* _Short problem_: Skip the pictures and quote all of the lines exactly.

* _Data_:
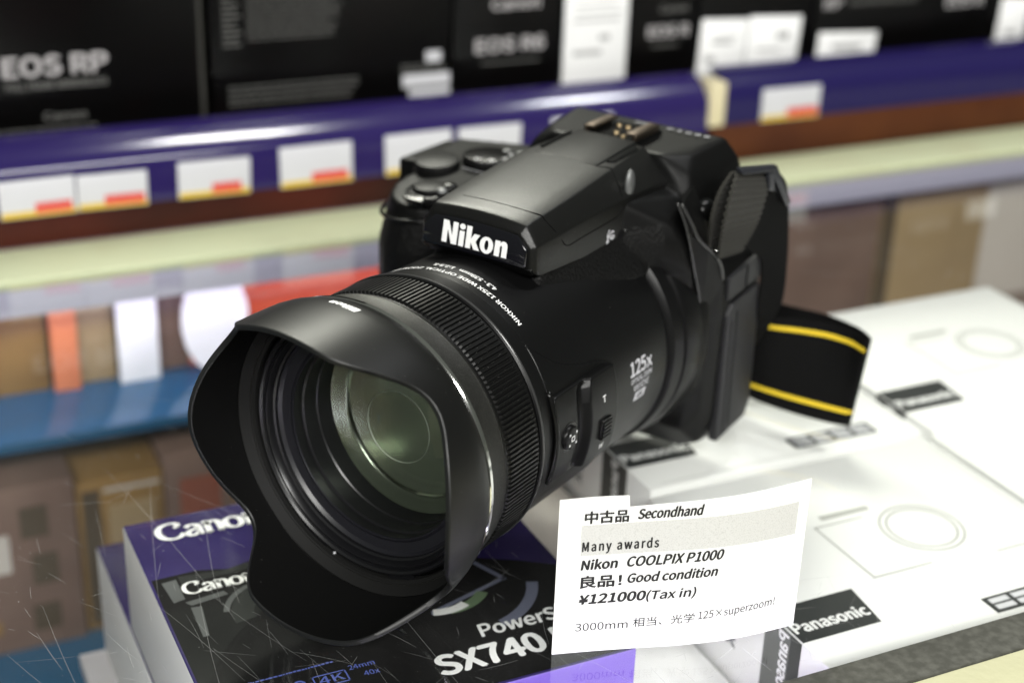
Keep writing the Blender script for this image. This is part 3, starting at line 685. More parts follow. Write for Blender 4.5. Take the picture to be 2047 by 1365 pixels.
# flash housing
def loop_pts(a, hb, zb, hm, zm, ht, zt, crown, lip=0):
    half = [(hb, zb), (hm, zm), (ht, zt), (ht*.62, zt + crown*.62), (ht*.3, zt + crown*.93)]
    L = [(x, z) for x, z in half] + [(0, zt + crown)] + [(-x, z) for x, z in half[::-1]]
    return [(x, a, z) for x, z in L]
secs = [loop_pts(-48.9, 21.2, 46.6, 21.0, 53.6, 16.9, 57.6, .9),
        loop_pts(-50.6, 22.7, 44.2, 22.4, 53.6, 18.1, 60.0, 1.1),
        loop_pts(-53, 23.0, 43.6, 22.6, 53.9, 18.2, 60.5, 1.2),
        loop_pts(-75, 23.6, 42.6, 23.2, 55.2, 18.6, 62.9, 1.3),
        loop_pts(-100, 25.6, 40.0, 24.6, 56.8, 17.8, 65.3, 1.0),
        loop_pts(-106, 26.2, 39.5, 25.0, 57.2, 17.4, 65.7, .9),
        loop_pts(-131, 27, 37, 27, 57.5, 15, 67.0, .5)]
V, F = [], []
for sct in secs: V += [Q(*p) for p in sct]
k = len(secs[0])
for j in range(len(secs) - 1):
    for i in range(k):
        F.append((j*k + i, j*k + (i + 1) % k, (j + 1)*k + (i + 1) % k, (j + 1)*k + i))
F.append(tuple(range(k))[::-1]); F.append(tuple(range((len(secs) - 1)*k, len(secs)*k)))
fh = link('flash_housing', V, F, M['speckled'], cmr)
bm = bmesh.new(); bm.from_mesh(fh.data); bmesh.ops.recalc_face_normals(bm, faces=bm.faces); bm.to_mesh(fh.data); bm.free()
bevel(fh, 0.45*MM, 2, 24)
# name plate: glossy inset with a thin lit edge
pl = loop_pts(0, 20.3, 47.2, 20.2, 53.2, 16.3, 56.9, .8)
ya = lambda z: -48.55 + (57 - z)*0.19
V = [Q(x, ya(z), z) for x, _, z in pl] + [Q(x, ya(z) - 1.5, z) for x, _, z in pl]; k = len(pl)
F = [tuple(range(k)), tuple(range(k, 2*k))[::-1]] + [(i, k + i, k + (i + 1) % k, (i + 1) % k) for i in range(k)]
npl = link('name_plate', V, F, M['gloss'], cmr)
bm = bmesh.new(); bm.from_mesh(npl.data); bmesh.ops.recalc_face_normals(bm, faces=bm.faces); bm.to_mesh(npl.data); bm.free()
bevel(npl, 0.5*MM, 2, 24)
# heavy wordmark
v2, f = heavy_logo(25.6, 7.2)
lettering([(v2, f, 0, 0)], lambda X, Y: Q(-12.4 + X, ya(48.9 + Y) + .10, 48.9 + Y), M['white_ink'], npl)
# lower lip under the plate
hullbm = bmesh.new(); hull(hullbm, [Q(*p) for p in ((-21.6, -47.4, 46.8), (21.6, -47.4, 46.8), (-20.5, -51, 43.2), (20.5, -51, 43.2), (-22.4, -53, 46.5), (22.4, -53, 46.5), (-20, -56, 43.2), (20, -56, 43.2))])
bevel(from_bm('plate_lip', hullbm, M['semi'], cmr), 0.5*MM, 2, 25)
# panel seam of the pop-up flash
def ztop_(x, a): return interp([(-131, 67.0), (-106, 65.7), (-100, 65.3), (-75, 62.9), (-53, 60.5)], a) + interp([(-131, .5), (-100, 1.0), (-53, 1.2)], a)*(1 - (abs(x)/18.2)**2)
def xside(a, z):
    zb = interp([(-131, 37), (-100, 40), (-75, 42.6), (-53, 43.6)], a); zm = interp([(-131, 57.5), (-100, 56.8), (-75, 55.2), (-53, 53.9)], a); zt = interp([(-131, 67), (-100, 65.3), (-75, 62.9), (-53, 60.5)], a)
    hb = interp([(-131, 27), (-100, 25.6), (-75, 23.6), (-53, 23)], a); hm = interp([(-131, 27), (-100, 24.6), (-75, 23.2), (-53, 22.6)], a); ht = interp([(-131, 15), (-100, 17.8), (-75, 18.6), (-53, 18.2)], a)
    return interp([(zb, hb), (zm, hm), (zt, ht)], z)
bm = bmesh.new()
sp = [(-12, -58.2), (-4, -58.0), (6, -58.2), (14, -58.8), (18.2, -59.3)]
pts = [Q(x, a, ztop_(x, a) + .02) for x, a in sp]
pts += [Q(xside(a, z) + .02, a, z) for a, z in ((-59.8, 59.5), (-62, 56), (-65.0, 52), (-66.6, 50.3), (-69, 49.4), (-72, 49.6), (-80, 50.3), (-90, 51.1), (-96, 51.7), (-98.6, 52.6), (-100.0, 54.2), (-101.6, 58), (-103.2, 62), (-104.0, 64.8))]
pts += [Q(x, a, ztop_(x, a) + .02) for x, a in ((17.2, -104.4), (14.5, -103.6), (13.2, -102.6))]
tube_path(bm, smooth_pts(pts, 4), 0.17*MM, 6)
from_bm('panel_seam', bm, M['line'], fh, True)
# hatch in front of the shoe
hb_ = bmesh.new(); hull(hb_, [Q(*p) for p in ((-12.6, -102.5, 66.4), (12.6, -102.5, 66.4), (-12.9, -101.6, 65.2), (12.9, -101.6, 65.2), (-12, -131, 68.2), (12, -131, 68.2), (-12.9, -131, 65.5), (12.9, -131, 65.5))])
hatch = bevel(from_bm('shoe_cover', hb_, M['shell'], cmr), 0.6*MM, 2, 25)
for s in (-1, 1):
    g = bmesh.new(); hull(g, [Q(s*x, a, z) for x, a, z in ((13.2, -108, 65.0), (16.5, -110, 65.2), (13.2, -108, 66.8), (15, -110, 66.6), (13.2, -128, 66.0), (16.0, -126, 66.0), (13.2, -128, 68.0), (15, -126, 67.4))])
    from_bm('hinge_cover', g, M['semi'], cmr)
# hot shoe
shoe = bmesh.new(); hull(shoe, [Q(*p) for p in ((-11, -130, 66), (11, -130, 66), (-11, -130, 67.6), (11, -130, 67.6), (-11, -152, 66), (11, -152, 66), (-11, -152, 67.4), (11, -152, 67.4))])
sh = from_bm('hot_shoe', shoe, M['semi'], cmr)
for s in (-1, 1):
    b_ = bmesh.new()
    hull(b_, [Q(s*x, a, z) for x in (6.6, 10.6) for a in (-132, -150) for z in (69.2, 70.1)])
    hull(b_, [Q(s*x, a, z) for x in (9.4, 10.8) for a in (-132, -150) for z in (67.0, 70.0)])
    bevel(from_bm('rail', b_, M['steel'], sh), 0.25*MM, 2, 25)
for x, a in ((0, -137), (-4.0, -146), (4.2, -146), (4.4, -134.5), (0, -146)):
    c_ = bmesh.new(); bmesh.ops.create_cone(c_, cap_ends=True, segments=16, radius1=1.1*MM, radius2=0.9*MM, depth=.6*MM, matrix=Matrix.Translation(Q(x, a, 67.9))); from_bm('contact', c_, M['brass'], sh)
# rear edge lettering
its = []
v2, f = fit_text('P1000', 17, 2.0, 0.03, 0, 1.25); its.append((v2, f, 11, 0)); v2, f = fit_text('GPS', 5, 1.5, 0.02); its.append((v2, f, -3, .4))
lettering(its, lambda X, Y: Q(X, -155.5 - Y, 67.1), M['grey_ink'], cmr)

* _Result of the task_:
Keep writing the Blender script for this image. This is part 3, starting at line 685. More parts follow. Write for Blender 4.5. Take the picture to be 2047 by 1365 pixels.
# flash housing
def loop_pts(a, hb, zb, hm, zm, ht, zt, crown, lip=0):
    half = [(hb, zb), (hm, zm), (ht, zt), (ht*.62, zt + crown*.62), (ht*.3, zt + crown*.93)]
    L = [(x, z) for x, z in half] + [(0, zt + crown)] + [(-x, z) for x, z in half[::-1]]
    return [(x, a, z) for x, z in L]
secs = [loop_pts(-48.9, 21.2, 46.6, 21.0, 53.6, 16.9, 57.6, .9),
        loop_pts(-50.6, 22.7, 44.2, 22.4, 53.6, 18.1, 60.0, 1.1),
        loop_pts(-53, 23.0, 43.6, 22.6, 53.9, 18.2, 60.5, 1.2),
        loop_pts(-75, 23.6, 42.6, 23.2, 55.2, 18.6, 62.9, 1.3),
        loop_pts(-100, 25.6, 40.0, 24.6, 56.8, 17.8, 65.3, 1.0),
        loop_pts(-106, 26.2, 39.5, 25.0, 57.2, 17.4, 65.7, .9),
        loop_pts(-131, 27, 37, 27, 57.5, 15, 67.0, .5)]
V, F = [], []
for sct in secs: V += [Q(*p) for p in sct]
k = len(secs[0])
for j in range(len(secs) - 1):
    for i in range(k):
        F.append((j*k + i, j*k + (i + 1) % k, (j + 1)*k + (i + 1) % k, (j + 1)*k + i))
F.append(tuple(range(k))[::-1]); F.append(tuple(range((len(secs) - 1)*k, len(secs)*k)))
fh = link('flash_housing', V, F, M['speckled'], cmr)
bm = bmesh.new(); bm.from_mesh(fh.data); bmesh.ops.recalc_face_normals(bm, faces=bm.faces); bm.to_mesh(fh.data); bm.free()
bevel(fh, 0.45*MM, 2, 24)
# name plate: glossy inset with a thin lit edge
pl = loop_pts(0, 20.3, 47.2, 20.2, 53.2, 16.3, 56.9, .8)
ya = lambda z: -48.55 + (57 - z)*0.19
V = [Q(x, ya(z), z) for x, _, z in pl] + [Q(x, ya(z) - 1.5, z) for x, _, z in pl]; k = len(pl)
F = [tuple(range(k)), tuple(range(k, 2*k))[::-1]] + [(i, k + i, k + (i + 1) % k, (i + 1) % k) for i in range(k)]
npl = link('name_plate', V, F, M['gloss'], cmr)
bm = bmesh.new(); bm.from_mesh(npl.data); bmesh.ops.recalc_face_normals(bm, faces=bm.faces); bm.to_mesh(npl.data); bm.free()
bevel(npl, 0.5*MM, 2, 24)
# heavy wordmark
v2, f = heavy_logo(25.6, 7.2)
lettering([(v2, f, 0, 0)], lambda X, Y: Q(-12.4 + X, ya(48.9 + Y) + .10, 48.9 + Y), M['white_ink'], npl)
# lower lip under the plate
hullbm = bmesh.new(); hull(hullbm, [Q(*p) for p in ((-21.6, -47.4, 46.8), (21.6, -47.4, 46.8), (-20.5, -51, 43.2), (20.5, -51, 43.2), (-22.4, -53, 46.5), (22.4, -53, 46.5), (-20, -56, 43.2), (20, -56, 43.2))])
bevel(from_bm('plate_lip', hullbm, M['semi'], cmr), 0.5*MM, 2, 25)
# panel seam of the pop-up flash
def ztop_(x, a): return interp([(-131, 67.0), (-106, 65.7), (-100, 65.3), (-75, 62.9), (-53, 60.5)], a) + interp([(-131, .5), (-100, 1.0), (-53, 1.2)], a)*(1 - (abs(x)/18.2)**2)
def xside(a, z):
    zb = interp([(-131, 37), (-100, 40), (-75, 42.6), (-53, 43.6)], a); zm = interp([(-131, 57.5), (-100, 56.8), (-75, 55.2), (-53, 53.9)], a); zt = interp([(-131, 67), (-100, 65.3), (-75, 62.9), (-53, 60.5)], a)
    hb = interp([(-131, 27), (-100, 25.6), (-75, 23.6), (-53, 23)], a); hm = interp([(-131, 27), (-100, 24.6), (-75, 23.2), (-53, 22.6)], a); ht = interp([(-131, 15), (-100, 17.8), (-75, 18.6), (-53, 18.2)], a)
    return interp([(zb, hb), (zm, hm), (zt, ht)], z)
bm = bmesh.new()
sp = [(-12, -58.2), (-4, -58.0), (6, -58.2), (14, -58.8), (18.2, -59.3)]
pts = [Q(x, a, ztop_(x, a) + .02) for x, a in sp]
pts += [Q(xside(a, z) + .02, a, z) for a, z in ((-59.8, 59.5), (-62, 56), (-65.0, 52), (-66.6, 50.3), (-69, 49.4), (-72, 49.6), (-80, 50.3), (-90, 51.1), (-96, 51.7), (-98.6, 52.6), (-100.0, 54.2), (-101.6, 58), (-103.2, 62), (-104.0, 64.8))]
pts += [Q(x, a, ztop_(x, a) + .02) for x, a in ((17.2, -104.4), (14.5, -103.6), (13.2, -102.6))]
tube_path(bm, smooth_pts(pts, 4), 0.17*MM, 6)
from_bm('panel_seam', bm, M['line'], fh, True)
# hatch in front of the shoe
hb_ = bmesh.new(); hull(hb_, [Q(*p) for p in ((-12.6, -102.5, 66.4), (12.6, -102.5, 66.4), (-12.9, -101.6, 65.2), (12.9, -101.6, 65.2), (-12, -131, 68.2), (12, -131, 68.2), (-12.9, -131, 65.5), (12.9, -131, 65.5))])
hatch = bevel(from_bm('shoe_cover', hb_, M['shell'], cmr), 0.6*MM, 2, 25)
for s in (-1, 1):
    g = bmesh.new(); hull(g, [Q(s*x, a, z) for x, a, z in ((13.2, -108, 65.0), (16.5, -110, 65.2), (13.2, -108, 66.8), (15, -110, 66.6), (13.2, -128, 66.0), (16.0, -126, 66.0), (13.2, -128, 68.0), (15, -126, 67.4))])
    from_bm('hinge_cover', g, M['semi'], cmr)
# hot shoe
shoe = bmesh.new(); hull(shoe, [Q(*p) for p in ((-11, -130, 66), (11, -130, 66), (-11, -130, 67.6), (11, -130, 67.6), (-11, -152, 66), (11, -152, 66), (-11, -152, 67.4), (11, -152, 67.4))])
sh = from_bm('hot_shoe', shoe, M['semi'], cmr)
for s in (-1, 1):
    b_ = bmesh.new()
    hull(b_, [Q(s*x, a, z) for x in (6.6, 10.6) for a in (-132, -150) for z in (69.2, 70.1)])
    hull(b_, [Q(s*x, a, z) for x in (9.4, 10.8) for a in (-132, -150) for z in (67.0, 70.0)])
    bevel(from_bm('rail', b_, M['steel'], sh), 0.25*MM, 2, 25)
for x, a in ((0, -137), (-4.0, -146), (4.2, -146), (4.4, -134.5), (0, -146)):
    c_ = bmesh.new(); bmesh.ops.create_cone(c_, cap_ends=True, segments=16, radius1=1.1*MM, radius2=0.9*MM, depth=.6*MM, matrix=Matrix.Translation(Q(x, a, 67.9))); from_bm('contact', c_, M['brass'], sh)
# rear edge lettering
its = []
v2, f = fit_text('P1000', 17, 2.0, 0.03, 0, 1.25); its.append((v2, f, 11, 0)); v2, f = fit_text('GPS', 5, 1.5, 0.02); its.append((v2, f, -3, .4))
lettering(its, lambda X, Y: Q(X, -155.5 - Y, 67.1), M['grey_ink'], cmr)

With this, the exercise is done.